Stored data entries
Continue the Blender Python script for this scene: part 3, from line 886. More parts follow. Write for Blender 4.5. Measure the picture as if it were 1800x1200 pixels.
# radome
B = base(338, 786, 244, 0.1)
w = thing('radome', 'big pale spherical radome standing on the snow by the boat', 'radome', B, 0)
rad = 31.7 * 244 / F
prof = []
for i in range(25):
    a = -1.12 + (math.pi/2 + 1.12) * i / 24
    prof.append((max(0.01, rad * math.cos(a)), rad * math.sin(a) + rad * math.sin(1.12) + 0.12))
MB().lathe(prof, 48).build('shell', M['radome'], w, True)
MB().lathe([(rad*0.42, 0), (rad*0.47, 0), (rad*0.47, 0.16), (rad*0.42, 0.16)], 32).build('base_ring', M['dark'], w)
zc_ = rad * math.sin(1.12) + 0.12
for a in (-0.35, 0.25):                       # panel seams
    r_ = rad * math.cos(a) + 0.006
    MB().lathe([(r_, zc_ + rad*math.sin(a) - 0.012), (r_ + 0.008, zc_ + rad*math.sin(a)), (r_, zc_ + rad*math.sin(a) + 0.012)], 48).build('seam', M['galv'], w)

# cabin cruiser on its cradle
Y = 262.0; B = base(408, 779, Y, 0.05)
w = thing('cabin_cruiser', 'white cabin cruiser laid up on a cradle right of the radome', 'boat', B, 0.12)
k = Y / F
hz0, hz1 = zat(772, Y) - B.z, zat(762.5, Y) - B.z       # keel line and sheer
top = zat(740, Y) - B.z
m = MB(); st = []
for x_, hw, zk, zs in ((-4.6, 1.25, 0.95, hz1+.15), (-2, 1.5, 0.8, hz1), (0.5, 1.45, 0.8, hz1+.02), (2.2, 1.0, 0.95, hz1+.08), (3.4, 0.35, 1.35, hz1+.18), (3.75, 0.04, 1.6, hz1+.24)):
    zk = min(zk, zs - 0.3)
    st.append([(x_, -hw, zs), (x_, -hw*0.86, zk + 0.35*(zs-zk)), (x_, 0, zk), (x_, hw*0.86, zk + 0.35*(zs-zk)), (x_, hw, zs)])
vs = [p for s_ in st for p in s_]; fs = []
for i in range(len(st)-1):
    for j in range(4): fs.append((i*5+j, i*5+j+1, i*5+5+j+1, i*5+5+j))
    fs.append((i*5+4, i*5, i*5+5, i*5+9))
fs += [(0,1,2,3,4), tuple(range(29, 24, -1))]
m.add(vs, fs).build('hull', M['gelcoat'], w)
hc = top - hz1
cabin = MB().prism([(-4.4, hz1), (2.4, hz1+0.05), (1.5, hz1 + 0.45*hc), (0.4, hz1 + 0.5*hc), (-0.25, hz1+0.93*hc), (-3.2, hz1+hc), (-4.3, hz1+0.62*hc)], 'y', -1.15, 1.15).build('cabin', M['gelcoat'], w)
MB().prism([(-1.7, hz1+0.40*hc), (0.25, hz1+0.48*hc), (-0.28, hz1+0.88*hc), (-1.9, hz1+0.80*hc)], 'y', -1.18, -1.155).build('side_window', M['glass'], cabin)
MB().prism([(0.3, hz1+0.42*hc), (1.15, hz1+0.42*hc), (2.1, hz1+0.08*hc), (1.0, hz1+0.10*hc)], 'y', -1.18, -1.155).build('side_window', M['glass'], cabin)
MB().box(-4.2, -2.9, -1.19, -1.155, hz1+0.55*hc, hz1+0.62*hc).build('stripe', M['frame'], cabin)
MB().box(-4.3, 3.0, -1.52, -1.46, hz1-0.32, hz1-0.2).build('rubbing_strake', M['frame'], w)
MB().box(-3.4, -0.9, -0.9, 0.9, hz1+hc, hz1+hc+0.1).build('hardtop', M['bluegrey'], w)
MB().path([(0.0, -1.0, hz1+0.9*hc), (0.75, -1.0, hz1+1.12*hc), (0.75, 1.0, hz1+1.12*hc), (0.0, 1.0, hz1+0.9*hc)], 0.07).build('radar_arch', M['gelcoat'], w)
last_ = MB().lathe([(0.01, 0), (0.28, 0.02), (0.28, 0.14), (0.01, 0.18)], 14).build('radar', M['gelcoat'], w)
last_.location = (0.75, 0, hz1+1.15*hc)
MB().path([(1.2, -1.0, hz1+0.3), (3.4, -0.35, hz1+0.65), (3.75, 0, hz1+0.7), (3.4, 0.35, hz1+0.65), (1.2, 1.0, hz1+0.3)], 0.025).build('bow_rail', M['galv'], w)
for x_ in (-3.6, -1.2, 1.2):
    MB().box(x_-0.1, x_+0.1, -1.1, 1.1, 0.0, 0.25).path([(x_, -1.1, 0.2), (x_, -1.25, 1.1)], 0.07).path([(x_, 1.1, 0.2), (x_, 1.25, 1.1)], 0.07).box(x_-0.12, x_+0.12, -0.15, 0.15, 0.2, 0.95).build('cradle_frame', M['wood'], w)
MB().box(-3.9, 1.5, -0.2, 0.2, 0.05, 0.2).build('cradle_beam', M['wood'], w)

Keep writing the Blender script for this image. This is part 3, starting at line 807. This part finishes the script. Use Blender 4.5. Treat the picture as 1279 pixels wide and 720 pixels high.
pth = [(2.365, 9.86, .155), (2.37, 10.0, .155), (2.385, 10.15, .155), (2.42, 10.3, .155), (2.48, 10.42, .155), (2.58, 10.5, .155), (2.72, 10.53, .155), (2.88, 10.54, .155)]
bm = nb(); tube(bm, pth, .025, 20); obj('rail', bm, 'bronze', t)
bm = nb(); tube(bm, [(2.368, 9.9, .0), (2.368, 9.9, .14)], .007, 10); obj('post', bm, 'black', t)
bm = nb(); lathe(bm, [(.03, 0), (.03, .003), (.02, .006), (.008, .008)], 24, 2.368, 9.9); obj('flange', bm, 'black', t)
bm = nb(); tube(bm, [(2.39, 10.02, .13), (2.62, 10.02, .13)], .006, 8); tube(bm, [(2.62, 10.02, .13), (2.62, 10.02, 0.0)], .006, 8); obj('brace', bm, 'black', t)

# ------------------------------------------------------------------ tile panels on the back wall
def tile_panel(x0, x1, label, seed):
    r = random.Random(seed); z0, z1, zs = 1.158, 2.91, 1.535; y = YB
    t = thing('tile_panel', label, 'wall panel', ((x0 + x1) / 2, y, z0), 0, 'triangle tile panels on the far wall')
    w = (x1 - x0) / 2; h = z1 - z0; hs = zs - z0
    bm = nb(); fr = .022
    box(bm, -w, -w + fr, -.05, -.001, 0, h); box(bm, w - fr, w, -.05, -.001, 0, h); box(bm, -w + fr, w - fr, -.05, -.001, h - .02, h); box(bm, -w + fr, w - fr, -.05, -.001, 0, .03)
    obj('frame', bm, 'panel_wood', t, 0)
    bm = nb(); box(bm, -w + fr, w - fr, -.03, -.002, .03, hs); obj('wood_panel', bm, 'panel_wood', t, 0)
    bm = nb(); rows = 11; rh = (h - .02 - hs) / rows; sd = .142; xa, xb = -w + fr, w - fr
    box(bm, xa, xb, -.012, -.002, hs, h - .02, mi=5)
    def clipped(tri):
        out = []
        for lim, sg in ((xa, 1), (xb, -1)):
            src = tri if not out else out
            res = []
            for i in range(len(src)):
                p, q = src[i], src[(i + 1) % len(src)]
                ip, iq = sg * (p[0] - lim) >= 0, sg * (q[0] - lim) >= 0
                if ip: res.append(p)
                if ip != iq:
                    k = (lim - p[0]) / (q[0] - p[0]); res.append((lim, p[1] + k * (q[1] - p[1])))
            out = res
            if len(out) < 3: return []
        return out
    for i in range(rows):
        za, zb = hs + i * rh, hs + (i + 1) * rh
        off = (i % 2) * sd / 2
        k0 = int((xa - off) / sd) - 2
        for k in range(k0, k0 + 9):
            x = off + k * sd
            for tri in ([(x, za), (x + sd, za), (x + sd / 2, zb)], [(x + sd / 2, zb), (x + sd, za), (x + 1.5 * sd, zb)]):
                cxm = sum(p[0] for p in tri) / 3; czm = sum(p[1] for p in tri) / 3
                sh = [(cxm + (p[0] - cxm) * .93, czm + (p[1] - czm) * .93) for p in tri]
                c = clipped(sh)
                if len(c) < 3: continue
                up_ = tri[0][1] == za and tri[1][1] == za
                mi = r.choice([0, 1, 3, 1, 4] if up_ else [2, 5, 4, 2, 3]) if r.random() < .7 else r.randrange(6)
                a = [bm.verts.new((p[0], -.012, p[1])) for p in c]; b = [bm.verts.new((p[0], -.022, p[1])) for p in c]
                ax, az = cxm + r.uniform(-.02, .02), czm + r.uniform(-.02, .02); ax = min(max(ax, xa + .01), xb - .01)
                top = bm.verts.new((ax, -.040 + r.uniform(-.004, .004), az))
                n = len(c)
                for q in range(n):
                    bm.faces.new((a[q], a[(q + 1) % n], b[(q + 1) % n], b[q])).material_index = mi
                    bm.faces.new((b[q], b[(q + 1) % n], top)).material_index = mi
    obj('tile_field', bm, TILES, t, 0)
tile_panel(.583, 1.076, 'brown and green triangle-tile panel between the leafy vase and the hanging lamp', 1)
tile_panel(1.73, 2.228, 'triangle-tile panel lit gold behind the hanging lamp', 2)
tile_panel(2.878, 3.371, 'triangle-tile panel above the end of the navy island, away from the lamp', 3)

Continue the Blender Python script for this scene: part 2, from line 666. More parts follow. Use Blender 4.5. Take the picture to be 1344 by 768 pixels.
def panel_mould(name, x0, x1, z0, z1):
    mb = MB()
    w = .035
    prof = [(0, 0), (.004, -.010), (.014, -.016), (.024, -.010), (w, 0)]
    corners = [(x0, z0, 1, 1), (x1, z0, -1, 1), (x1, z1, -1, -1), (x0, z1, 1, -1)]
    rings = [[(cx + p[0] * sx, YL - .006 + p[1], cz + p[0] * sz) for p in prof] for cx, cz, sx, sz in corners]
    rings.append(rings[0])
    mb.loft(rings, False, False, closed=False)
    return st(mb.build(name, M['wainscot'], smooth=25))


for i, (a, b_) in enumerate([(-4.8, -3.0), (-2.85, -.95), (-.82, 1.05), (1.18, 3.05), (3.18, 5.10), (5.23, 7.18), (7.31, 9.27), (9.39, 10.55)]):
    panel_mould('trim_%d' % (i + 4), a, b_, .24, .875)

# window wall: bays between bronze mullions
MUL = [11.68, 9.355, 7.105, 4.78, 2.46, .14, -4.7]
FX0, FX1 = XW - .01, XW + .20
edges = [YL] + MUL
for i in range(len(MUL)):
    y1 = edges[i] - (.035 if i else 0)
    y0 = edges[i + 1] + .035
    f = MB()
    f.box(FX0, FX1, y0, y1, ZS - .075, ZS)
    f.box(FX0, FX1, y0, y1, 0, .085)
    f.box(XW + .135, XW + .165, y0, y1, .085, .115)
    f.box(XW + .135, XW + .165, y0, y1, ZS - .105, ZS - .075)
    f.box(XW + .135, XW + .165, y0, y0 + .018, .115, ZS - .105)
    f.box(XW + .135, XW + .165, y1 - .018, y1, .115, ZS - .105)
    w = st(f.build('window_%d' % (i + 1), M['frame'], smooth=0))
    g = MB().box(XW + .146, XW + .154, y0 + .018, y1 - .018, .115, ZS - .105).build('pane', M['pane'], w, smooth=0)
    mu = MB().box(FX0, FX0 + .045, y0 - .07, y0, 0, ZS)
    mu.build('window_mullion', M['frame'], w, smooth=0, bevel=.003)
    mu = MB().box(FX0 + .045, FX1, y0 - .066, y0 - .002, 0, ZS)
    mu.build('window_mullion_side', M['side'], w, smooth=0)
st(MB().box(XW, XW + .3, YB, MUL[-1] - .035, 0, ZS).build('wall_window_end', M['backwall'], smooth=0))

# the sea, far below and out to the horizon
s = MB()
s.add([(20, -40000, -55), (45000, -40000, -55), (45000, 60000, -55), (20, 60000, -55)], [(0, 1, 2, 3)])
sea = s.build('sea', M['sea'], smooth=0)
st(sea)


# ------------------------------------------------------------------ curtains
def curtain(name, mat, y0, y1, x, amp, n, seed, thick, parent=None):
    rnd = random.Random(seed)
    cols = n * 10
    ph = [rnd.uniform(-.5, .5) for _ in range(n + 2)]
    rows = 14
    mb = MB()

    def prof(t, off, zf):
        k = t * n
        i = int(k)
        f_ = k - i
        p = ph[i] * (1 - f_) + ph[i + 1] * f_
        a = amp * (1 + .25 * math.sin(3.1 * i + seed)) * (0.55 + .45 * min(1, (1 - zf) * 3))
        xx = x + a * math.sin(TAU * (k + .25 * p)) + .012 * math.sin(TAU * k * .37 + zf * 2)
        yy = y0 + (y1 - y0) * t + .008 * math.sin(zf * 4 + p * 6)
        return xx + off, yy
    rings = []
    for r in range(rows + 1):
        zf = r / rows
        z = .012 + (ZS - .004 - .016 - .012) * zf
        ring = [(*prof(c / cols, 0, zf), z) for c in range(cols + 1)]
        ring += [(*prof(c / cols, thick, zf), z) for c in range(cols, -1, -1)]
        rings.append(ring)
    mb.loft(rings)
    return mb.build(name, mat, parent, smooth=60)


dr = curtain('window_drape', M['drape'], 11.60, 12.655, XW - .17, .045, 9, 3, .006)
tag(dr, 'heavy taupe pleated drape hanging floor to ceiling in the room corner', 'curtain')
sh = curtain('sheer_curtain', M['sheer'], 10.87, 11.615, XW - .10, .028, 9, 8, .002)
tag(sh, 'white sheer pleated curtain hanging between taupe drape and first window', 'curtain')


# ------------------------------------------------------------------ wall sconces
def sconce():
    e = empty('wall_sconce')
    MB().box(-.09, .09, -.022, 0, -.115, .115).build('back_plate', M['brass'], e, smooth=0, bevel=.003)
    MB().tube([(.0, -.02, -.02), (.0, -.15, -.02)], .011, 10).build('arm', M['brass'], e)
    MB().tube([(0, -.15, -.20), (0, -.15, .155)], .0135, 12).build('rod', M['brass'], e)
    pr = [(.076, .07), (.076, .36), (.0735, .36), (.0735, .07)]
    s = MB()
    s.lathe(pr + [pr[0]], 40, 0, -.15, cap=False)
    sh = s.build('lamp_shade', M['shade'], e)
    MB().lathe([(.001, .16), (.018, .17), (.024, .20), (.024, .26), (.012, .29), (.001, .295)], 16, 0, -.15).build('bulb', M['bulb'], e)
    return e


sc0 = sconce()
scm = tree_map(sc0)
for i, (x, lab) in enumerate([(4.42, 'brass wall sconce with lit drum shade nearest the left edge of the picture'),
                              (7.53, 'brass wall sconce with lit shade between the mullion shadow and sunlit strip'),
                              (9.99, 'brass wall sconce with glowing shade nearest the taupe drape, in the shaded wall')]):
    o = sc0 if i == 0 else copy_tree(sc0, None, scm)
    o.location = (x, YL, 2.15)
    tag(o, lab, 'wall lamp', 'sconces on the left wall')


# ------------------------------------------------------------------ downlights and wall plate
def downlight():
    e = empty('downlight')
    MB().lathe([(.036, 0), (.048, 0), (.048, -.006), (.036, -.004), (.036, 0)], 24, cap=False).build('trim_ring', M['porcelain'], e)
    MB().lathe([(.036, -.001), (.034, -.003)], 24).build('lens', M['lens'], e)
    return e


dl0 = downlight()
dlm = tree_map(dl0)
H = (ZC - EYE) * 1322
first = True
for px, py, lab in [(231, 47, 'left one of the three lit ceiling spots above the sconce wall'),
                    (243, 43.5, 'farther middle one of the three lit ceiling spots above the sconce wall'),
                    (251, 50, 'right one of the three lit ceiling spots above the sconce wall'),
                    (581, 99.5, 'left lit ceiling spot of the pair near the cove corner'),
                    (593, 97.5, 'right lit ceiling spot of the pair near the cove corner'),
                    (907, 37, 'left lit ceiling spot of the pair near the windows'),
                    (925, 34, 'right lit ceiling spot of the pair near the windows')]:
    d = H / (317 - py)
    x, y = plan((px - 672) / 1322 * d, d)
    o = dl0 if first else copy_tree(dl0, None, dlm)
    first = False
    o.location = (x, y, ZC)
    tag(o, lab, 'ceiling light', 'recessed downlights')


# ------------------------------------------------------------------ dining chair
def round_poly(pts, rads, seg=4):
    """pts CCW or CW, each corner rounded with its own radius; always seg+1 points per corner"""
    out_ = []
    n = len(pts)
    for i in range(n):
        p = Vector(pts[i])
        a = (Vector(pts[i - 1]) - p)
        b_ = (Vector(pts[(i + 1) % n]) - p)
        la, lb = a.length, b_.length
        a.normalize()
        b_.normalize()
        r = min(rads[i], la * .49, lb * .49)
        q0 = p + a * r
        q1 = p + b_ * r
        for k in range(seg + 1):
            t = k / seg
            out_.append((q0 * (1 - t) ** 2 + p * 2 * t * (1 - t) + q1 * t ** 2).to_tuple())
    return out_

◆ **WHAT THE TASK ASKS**
From the records above, transcribe without alteration every line from the one with "Keep writing the" to the one with "obj('brace', bm, 'black', t)", inclusive.

◆ **RESULT FOR THIS EXERCISE**
Keep writing the Blender script for this image. This is part 3, starting at line 807. This part finishes the script. Use Blender 4.5. Treat the picture as 1279 pixels wide and 720 pixels high.
pth = [(2.365, 9.86, .155), (2.37, 10.0, .155), (2.385, 10.15, .155), (2.42, 10.3, .155), (2.48, 10.42, .155), (2.58, 10.5, .155), (2.72, 10.53, .155), (2.88, 10.54, .155)]
bm = nb(); tube(bm, pth, .025, 20); obj('rail', bm, 'bronze', t)
bm = nb(); tube(bm, [(2.368, 9.9, .0), (2.368, 9.9, .14)], .007, 10); obj('post', bm, 'black', t)
bm = nb(); lathe(bm, [(.03, 0), (.03, .003), (.02, .006), (.008, .008)], 24, 2.368, 9.9); obj('flange', bm, 'black', t)
bm = nb(); tube(bm, [(2.39, 10.02, .13), (2.62, 10.02, .13)], .006, 8); tube(bm, [(2.62, 10.02, .13), (2.62, 10.02, 0.0)], .006, 8); obj('brace', bm, 'black', t)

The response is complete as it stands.